A breakout pass from Jeff Petry to O’Connor that turned into a neutral-zone turnover, a transition opportunity and, eventually, a goal (Hudson Fasching). An inability to defend one-on-one in the slot on Fasching even when the intent to do so was there (Mikael Granlund). Confused coverage that resulted in a guy who had already scored six goals against the Pens this season, including one in the first period on Thursday night, scoring unmolested from the doorstep to force OT with 1:15 left in regulation (Anders Lee). And last but not least, a pass to the slot from below the goal line (Rickard Rakell) getting deflected by goaltender Ilya Sorokin on its way to Marcus Pettersson and turning into a breakaway and the game-winning goal.

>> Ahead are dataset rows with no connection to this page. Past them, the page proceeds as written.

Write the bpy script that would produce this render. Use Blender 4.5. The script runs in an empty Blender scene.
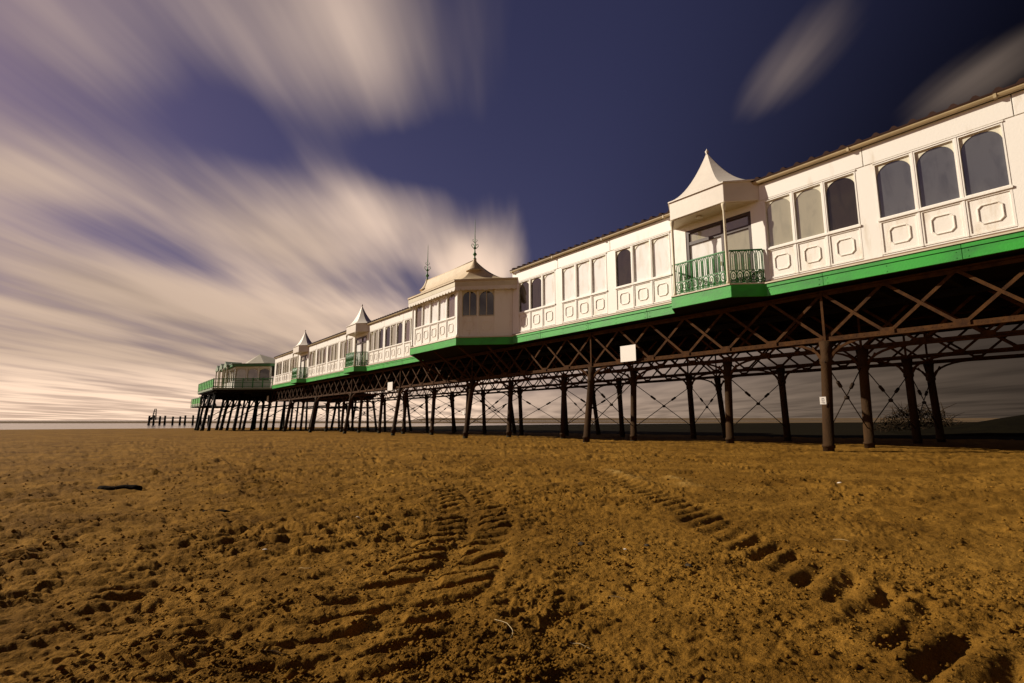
import bpy, bmesh, math, random
import numpy as np
random.seed(7)
R = math.radians
ZO = 0.87                      # the photographer's camera height above the sand
def W(s, d, z): return (d, s, z + ZO)     # s along the pier to sea, d across it, z from eye level
C = bpy.context.scene.collection
scn = bpy.context.scene

# ------------------------------------------------------------------ materials
def mat(name, base, rough=.6, metallic=0., var=0., vscale=3., second=None, bump=0., bscale=40., spec=.5, stretch=None, contrast=.25, bdist=.02, lohi=None):
    if rough >= .7 and spec == .5: spec = .12
    m = bpy.data.materials.new(name); m.use_nodes = True
    nt = m.node_tree; b = nt.nodes['Principled BSDF']
    b.inputs['Base Color'].default_value = (*base, 1); b.inputs['Roughness'].default_value = rough
    b.inputs['Metallic'].default_value = metallic; b.inputs['Specular IOR Level'].default_value = spec
    tc = nt.nodes.new('ShaderNodeTexCoord'); geo = nt.nodes.new('ShaderNodeNewGeometry')
    src = geo.outputs['Position']
    if stretch:
        mp = nt.nodes.new('ShaderNodeMapping'); mp.inputs['Scale'].default_value = stretch
        nt.links.new(src, mp.inputs['Vector']); src = mp.outputs['Vector']
    if var > 0 or second:
        n = nt.nodes.new('ShaderNodeTexNoise'); n.inputs['Scale'].default_value = vscale
        n.inputs['Detail'].default_value = 7; n.inputs['Roughness'].default_value = .62
        nt.links.new(src, n.inputs['Vector'])
        cr = nt.nodes.new('ShaderNodeValToRGB')
        cr.color_ramp.elements[0].position = .5 - contrast; cr.color_ramp.elements[1].position = .5 + contrast
        if lohi: cr.color_ramp.elements[0].position, cr.color_ramp.elements[1].position = lohi
        sec = second if second else tuple(c * (1 - var) for c in base)
        cr.color_ramp.elements[0].color = (*sec, 1); cr.color_ramp.elements[1].color = (*base, 1)
        nt.links.new(n.outputs['Fac'], cr.inputs['Fac']); nt.links.new(cr.outputs['Color'], b.inputs['Base Color'])
    if bump > 0:
        n2 = nt.nodes.new('ShaderNodeTexNoise'); n2.inputs['Scale'].default_value = bscale; n2.inputs['Detail'].default_value = 5
        nt.links.new(geo.outputs['Position'], n2.inputs['Vector'])
        bp = nt.nodes.new('ShaderNodeBump'); bp.inputs['Strength'].default_value = bump; bp.inputs['Distance'].default_value = bdist
        nt.links.new(n2.outputs['Fac'], bp.inputs['Height']); nt.links.new(bp.outputs['Normal'], b.inputs['Normal'])
    return m
M = {}
M['white'] = mat('white_paint', (.84, .805, .745), .5, second=(.69, .62, .52), lohi=(.26, .43), vscale=2.6, stretch=(1, 1, .22), bump=.15, bscale=25)
M['panel'] = mat('panel_paint', (.83, .79, .725), .5, second=(.68, .60, .49), lohi=(.27, .45), vscale=3.1, stretch=(1, 1, .3), bump=.2, bscale=25)
M['cream'] = mat('cream_paint', (.66, .58, .42), .55, var=.2, vscale=2)
M['spandrel'] = mat('spandrel_board', (.70, .66, .52), .55, var=.1)
M['gutter'] = mat('gutter_paint', (.50, .38, .20), .5, var=.35, vscale=1.5)
M['brown'] = mat('brown_strip', (.22, .13, .07), .6, var=.3)
M['green'] = mat('green_paint', (.03, .36, .034), .45, second=(.028, .23, .035), lohi=(.30, .55), vscale=2.0, stretch=(1, .6, 1.5), bump=.15, bscale=20)
M['rail'] = mat('green_iron', (.022, .21, .035), .4, var=.2)
M['dgreen'] = mat('dark_green_iron', (.06, .22, .07), .5, var=.3)
M['rust'] = mat('rusty_iron', (.095, .040, .011), .85, second=(.024, .011, .006), vscale=5, bump=.4, bscale=45)
M['column'] = mat('column_iron', (.062, .030, .010), .8, second=(.024, .013, .006), vscale=3, bump=.6, bscale=22, stretch=(1, 1, .4))
M['weed'] = mat('weedy_iron', (.05, .04, .02), .9, second=(.02, .02, .01), vscale=9, bump=1., bscale=30)
M['rod'] = mat('tie_rod_iron', (.04, .025, .015), .7, var=.4)
M['timber'] = mat('dark_timber', (.012, .008, .006), .85, var=.5, vscale=4, bump=.3)
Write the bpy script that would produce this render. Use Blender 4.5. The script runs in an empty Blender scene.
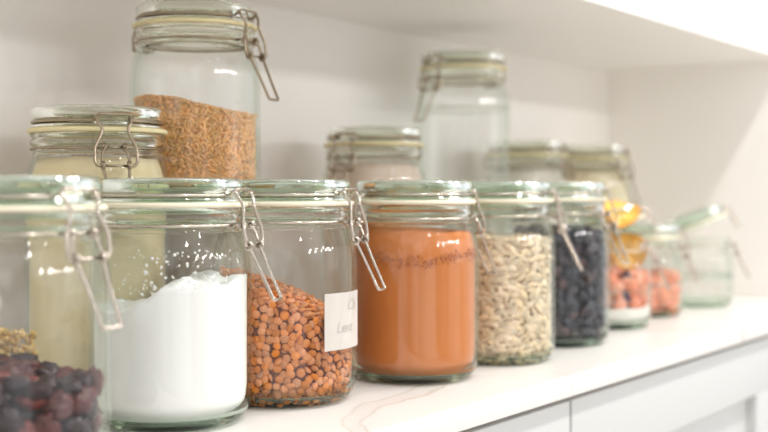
import bpy, math, random
import numpy as np
from mathutils import Vector, Matrix, noise
random.seed(7); rng = np.random.default_rng(7)
SC = bpy.context.scene; COL = SC.collection
PI = math.pi; R_ = math.radians
CT = 0.92                     # counter top height above the floor
CAMZ = CT + 0.160             # camera height
YAW = R_(36.3)

# ---------------------------------------------------------------- camera
cam_d = bpy.data.cameras.new('camera'); cam = bpy.data.objects.new('camera', cam_d); COL.objects.link(cam)
cam_d.sensor_width = 36.0; cam_d.lens = 36.0*1150/768
cam_d.shift_y = -26/768.0
cam_d.clip_start = 0.05; cam_d.clip_end = 50
cam.location = (0, 0, CAMZ)
cam.rotation_euler = (PI/2, 0, YAW - PI/2)
cam_d.dof.use_dof = True; cam_d.dof.focus_distance = 0.82; cam_d.dof.aperture_fstop = 4.6
cam_d.dof.aperture_blades = 0
SC.camera = cam

# ---------------------------------------------------------------- world, lights, exposure
w = bpy.data.worlds.new('world'); SC.world = w; w.use_nodes = True
bg = w.node_tree.nodes['Background']; bg.inputs[0].default_value = (1.0, 0.99, 0.98, 1); bg.inputs[1].default_value = 0.90
_nt = w.node_tree; _tc = _nt.nodes.new('ShaderNodeTexCoord'); _nz = _nt.nodes.new('ShaderNodeTexNoise')
_nz.inputs['Scale'].default_value = 2.6; _nz.inputs['Detail'].default_value = 1.5
_cr = _nt.nodes.new('ShaderNodeValToRGB'); _cr.color_ramp.elements[0].position = .40; _cr.color_ramp.elements[0].color = (.38, .335, .30, 1)
_cr.color_ramp.elements[1].position = .56; _cr.color_ramp.elements[1].color = (1.08, 1.09, 1.11, 1)
_nt.links.new(_tc.outputs['Generated'], _nz.inputs['Vector']); _nt.links.new(_nz.outputs[0], _cr.inputs[0]); _nt.links.new(_cr.outputs[0], bg.inputs[0])

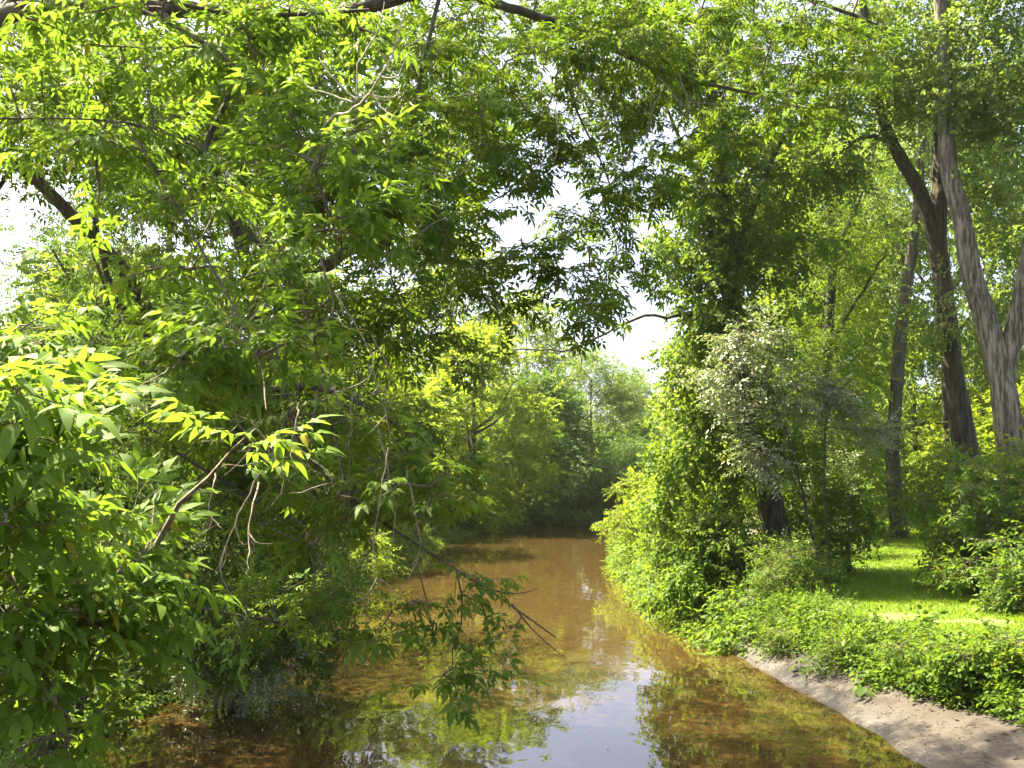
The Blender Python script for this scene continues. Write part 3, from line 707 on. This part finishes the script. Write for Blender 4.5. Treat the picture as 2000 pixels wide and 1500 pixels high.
far_tree('riverside_tree', 'pale green tree low behind the leaning tree at the far end of the water', 12.0, 89, 4.4, 9.5, 'far', 'broad', WI, group=LG, v=1)
far_tree('riverside_tree', 'hazy tree top low in the bright sky gap over the river', 17, 140, 7, 17, 'far_fine', 'broad', WI, group=LG)
far_tree('riverside_tree', 'pale distant tree behind the dead bough beside the sky gap', 28, 128, 7, 16, 'far', 'broad', FB, group=LG)
far_tree('riverside_tree', 'large tree at the left behind the bare leaning stems', -16, 40, 5.5, 12, 'far', 'tall', FB, group=LI)
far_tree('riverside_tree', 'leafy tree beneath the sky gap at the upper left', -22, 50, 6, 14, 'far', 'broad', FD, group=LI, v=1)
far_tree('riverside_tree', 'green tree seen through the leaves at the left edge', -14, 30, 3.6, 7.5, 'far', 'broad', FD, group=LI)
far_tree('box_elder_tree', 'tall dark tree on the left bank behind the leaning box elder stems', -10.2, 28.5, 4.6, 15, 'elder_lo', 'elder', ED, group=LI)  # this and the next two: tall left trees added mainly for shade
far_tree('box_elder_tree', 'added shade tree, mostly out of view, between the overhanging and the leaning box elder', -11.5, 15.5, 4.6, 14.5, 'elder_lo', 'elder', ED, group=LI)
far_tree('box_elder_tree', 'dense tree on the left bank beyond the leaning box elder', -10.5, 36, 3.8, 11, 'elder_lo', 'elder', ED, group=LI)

# ------------------------------------------------------------------ right bank: vine-covered tree, cottonwoods, bushes
bv = (8.4, 30.5, float(H(np.array([8.4]), np.array([30.5]))[0]))
rngv = np.random.default_rng(61)
tree('vine_covered_tree', 'massive vine-covered tree standing at the right water edge', 'tree', bv,
    ([bv, P(1500, 950, 30.3), P(1455, 800, 30), P(1432, 650, 30), P(1425, 540, 30), P(1408, 420, 30), P(1390, 200, 30), P(1370, 20, 30)], .46, .16),
    [([P(1440, 690, 30), P(1390, 620, 29.6), P(1330, 618, 29), P(1245, 622, 28.6), P(1175, 655, 28.4), P(1130, 678, 28.3), P(1010, 682, 28.1)], .085, .02),
     ([P(1130, 678, 28.3), P(1136, 720, 28.3), P(1110, 755, 28.3), P(1085, 778, 28.3)], .02, .006),
     ([P(1136, 720, 28.3), P(1160, 745, 28.2), P(1178, 742, 28.2)], .014, .005),
     ([P(1425, 520, 30), P(1480, 380, 29.5), P(1540, 260, 29), P(1640, 215, 28.5)], .13, .06),
     ([P(1408, 420, 30), P(1340, 300, 30), P(1290, 180, 30)], .1, .04)],
    blob_tips([(1425, 500, 29.3, 45, 90, .5, 16), (1405, 300, 29.4, 80, 120, 1, 26), (1385, 110, 29.4, 80, 110, 1, 20), (1380, 560, 30, 75, 140, 1.8, 40), (1350, 760, 30, 60, 170, 1.6, 34), (1360, 960, 29.6, 85, 150, 1.5, 38), (1340, 1120, 28.5, 80, 70, .9, 18), (1470, 620, 30, 110, 180, 2, 36),
               (1450, 350, 30, 130, 140, 2.2, 44), (1430, 150, 30, 160, 140, 2.5, 32), (1440, 830, 29, 90, 140, 1.2, 26), (1590, 230, 29, 110, 130, 2, 22), (1560, 430, 30, 110, 110, 2, 24), (1420, 1060, 28.5, 80, 80, .9, 14), (1300, 60, 30, 120, 120, 2, 16), (1330, 440, 30, 60, 120, 1.5, 26), (1420, -120, 30, 250, 120, 3, 30), (1520, 900, 30.5, 80, 160, 1.4, 26)], rngv),
    'vine', M['vine'], M['bark_dark'], 62, per=16, start=.1, jit=.55, droop=.4, step=.11, sc=1.35, twigs=False)

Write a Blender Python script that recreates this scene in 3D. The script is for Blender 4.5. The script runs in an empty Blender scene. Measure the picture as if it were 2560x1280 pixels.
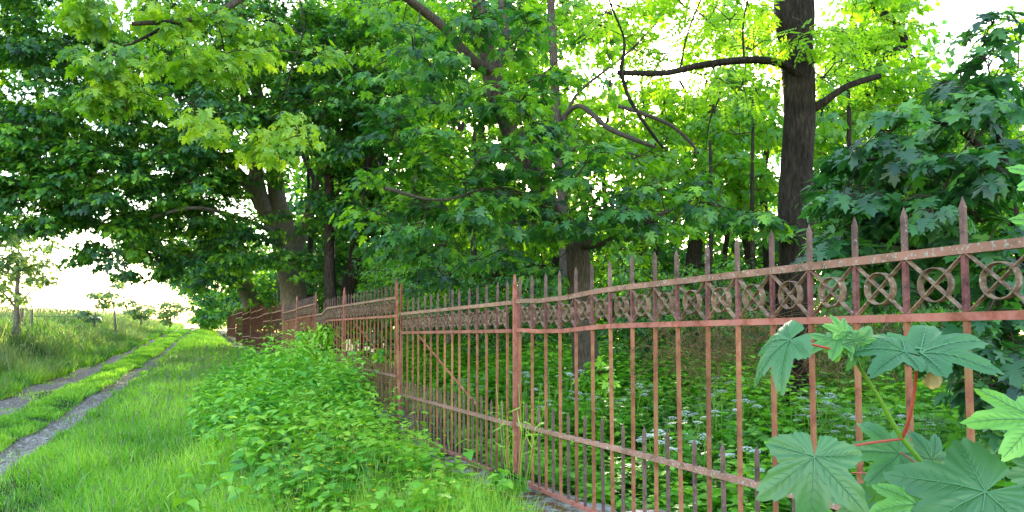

Toss in Jeff Carter touching a puck when he shouldn’t have after hitting it with a high stick, necessitating a defensive-zone face-off rather than more time continuing to run off the clock and you have a perfect storm.

It could be rationalized as such if it didn’t happen so often.

But as Brian Metzer of the Penguins Radio Network pointed out on the postgame show, such collapses have happened at a historic rate this season.

The Pens are now 20-4-5 when leading after two periods, worse than the 20-3-5 they managed in 2019-20, their previous worst showing in such situations under Sullivan.

It’s what this season’s Pens do best, even on those rare occasions when they play with the best of intentions.